Noble & Webster – Nihilistic Optimistic at Blain|Southern, London
10 October 2012 – 24 November 2012
Nihilistic Optimistic is Tim Noble & Sue Webster’s first major solo exhibition in London since 2006. Featuring six large-scale works, the show builds upon the artists’ sustained investigation into self-portraiture, further deconstructing the relationship between materiality and form which has been so intrinsic to their practice.
http://www.blainsouthern.com/exhibitions/2012/tim-noble-and-sue-webster-nihilistic-optimistic
Video on the Guardian website featuring the artists discussing the show: http://www.guardian.co.uk/artanddesign/video/2012/oct/06/nihilistic-optimistic-noble-webster
Two key British artists working (together) with trash showing in London whilst I was visiting for the V&A conference was an opportunity I couldn’t miss. After trekking across London from South Kensington to Bethnal Green to see the Susan Collis show at Seventeen and then round to Oxford Circus to fight through the tourists all on lunchbreak, I arrived at Blain|Southern to be confronted by My Beautiful Mistake (2012) in the gallery entrance. In the main gallery are five works typically constructed and lit, dating from 2008-2009 (Nasty Pieces of Work) through to 2012 works. As mentioned in their video (link above) about the work, these pieces featuring the artists together and separately are autobiographical in nature, subconsciously referencing their personal relationship degradation through their work.
My Beautiful Mistake is the only work not projection lit (in classic Noble & Webster style to form portraiture shadows from the assemblages) and is lit from outside natural light through the windows and ambient gallery lighting.

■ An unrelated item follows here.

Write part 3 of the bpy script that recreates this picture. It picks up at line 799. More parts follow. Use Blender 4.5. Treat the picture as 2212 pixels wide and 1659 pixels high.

The materials the artists employ are discarded objects – mainly wood offcuts, piece of furniture and tools, although interestingly the tools aren’t identified as such in the material list in the gallery handout. Stepladders form the base structures of the sculptures and dismantled, cut up wooden materials are carefully assembled although in quite a rough, haphazard aesthetic. Saw dust is scattered on the ground to give the impression of the work made in situ.
These works are the ones Noble & Webster are famous for, and I’m not too sure about other works they might have in their back catalogue, but do wonder what they might be making to create these offcuts and discards if it’s not these works themselves, how they gather the materials and how they select the items for use in each sculpture. There must be a formal criteria for selecting particular pieces to create particular shadows in profile, but in sourcing these materials do they keep everything they would normally discard in everyday life; the tools and furniture that become obsolete in their day-to-day activities, or do they find abandoned items in and around where they live or pick them up cheap from flea markets? I will have to found out more.